Kunstwerk des Monats ist "Scaramouche" von Arnulf Rainer aus dem Jahr 1970, ein mit Öl übermaltes Foto mit den Maßen 95 x74 cm. Kollegin Elke Haan betrachtet das Werk:
1968 beginnt der junge Künstler Arnulf Rainer (geb. 1929 in Baden bei Wien), in einem Fotoautomaten am Wiener Westbahnhof Grimassenfotos seines eigenen Gesichts aufzunehmen und diese dann zu übermalen. Er nennt die etwa 40 Fotoreihen, die in den kommenden Jahren auf diese Weise entstehen „Face Farces“. Eine Farce, ein Begriff aus der Theaterwelt, meint Zerrbild, Spottbild, eine Posse. Rainers Ziel ist es, den Ausdruck seiner auf das Foto gebannten Gemütsbewegung noch zu steigern und zu erweitern:

Immer ungeduldiger und nervöser beim Retuschieren, fing ich an zu überarbeiten und versuchte so, Intensität, Erregung Nerven- und Muskelanspannung des Gesichts nicht nur zu verdeutlichen, sondern auch zu erweitern.

Arnulf Rainer in: Körpersprache. Verlag van de Loo und Prelinger, München1980

In seinem Werk „Scaramouche“ blickt Rainer wie auf einem Passfoto den Betrachter mit aufgerissenen, fast erschreckt-erregten Augen an. Unter der Übermalung sind seine schwarz- gelockten Haaren, und ein Teil seiner mit Teddyfutter gefütterten Jacke noch zu sehen. Von der Nasenwurzel strahlenartig aus über Stirn, Wangen und Kinn übermalt er in Weiß mit gelben, roten und grünen Farbstreifen. Darüber noch gitterartig fast wie in Form einer Spinne legt er schwarze, starke Striche bis zu den Rändern hin. Fast verstörend wirkt das Bild, in dem der Künstler mit sich selbst in einen kreativen Akt. Er verfremdet sein Antlitz, das dennoch in Spuren sichtbar ist. Wie ein Schauspieler in einer Rolle agiert er mit seiner Mimik und bezieht sich mit dem Titel „Scaramouche“ auf eine komische Figur des italienischen Volkstheaters Commedia dell`arte.

Als Übermaler ging Arnulf Rainer in die Kunstgeschichte ein. In seinem gesamten Werk bedient sich der Künstler, der zu den bedeutendsten zeitgenössischen Künstlern Österreichs gehört, dieser Ausdrucksform. Zunächst aus Materialmangel übermalte er nicht eigene, sondern auch Gemälde anderer Künstler, die ihm zur Verfügung gestellt wurden. Berühmt sind seine Kreuz- und Bibelübermalungen.

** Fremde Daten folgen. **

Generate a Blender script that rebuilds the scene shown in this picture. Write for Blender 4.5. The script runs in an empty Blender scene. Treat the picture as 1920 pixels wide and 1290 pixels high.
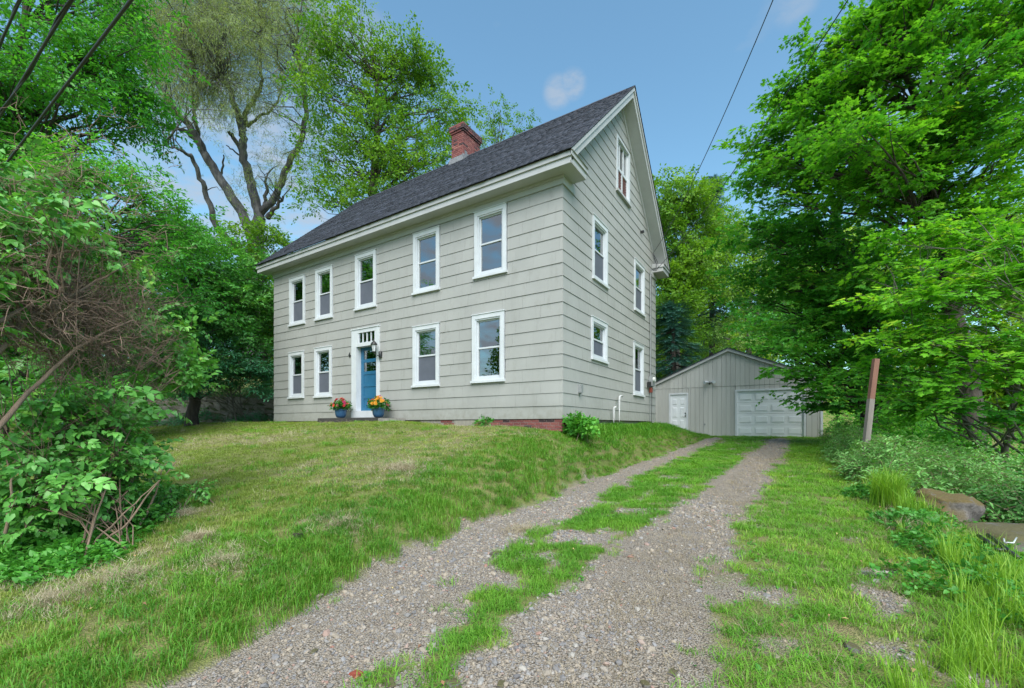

Berüchtigt ist seine unerlaubte Übermalung 1961 einer Radierung während einer Ausstellungseröffnung in Wolfsburg, wo er das soeben preisgekrönte Werk der Grafikerin Helga Pape mit schwarzer Farbe übermalte und an das Bild eine Karte heftete mit der bedruckten Aufschrift: „bemalt von Arnulf Rainer“.  Rainer wurde daraufhin von der Polizei verhaftet und vor Gericht gestellt.

Als Autodidakt, der ein Kunststudium an der Hochschule für angewandte Kunst und an der Akademie der bildenden Künste, beide in Wien, nach einem bzw. drei Tagen abbrach, setzte er sich früh mit der zeitgenössischen informellen Kunst auseinander. 1970 stellt er seine „Face Farces“ erstmals in einer Einzelausstellung in der Galerie Otto van de Loo in München aus. 1978 erhält er den Großen Österreichischen Staatspreis. Von 1981 bis 1995 ist er Professor an der Akademie der Bildenden Künste in Wien. Ein Einbruch in sein Atelier und die Übermalung eines seiner Werke durch den unbekannten Eindringling veranlassen ihn, seine Professur aufzugeben.

Insgesamt 12 Werke von Rainer kommen mit der Schenkung Otto van de Loos 1997 in den Sammlungsbestand der Kunsthalle Emden.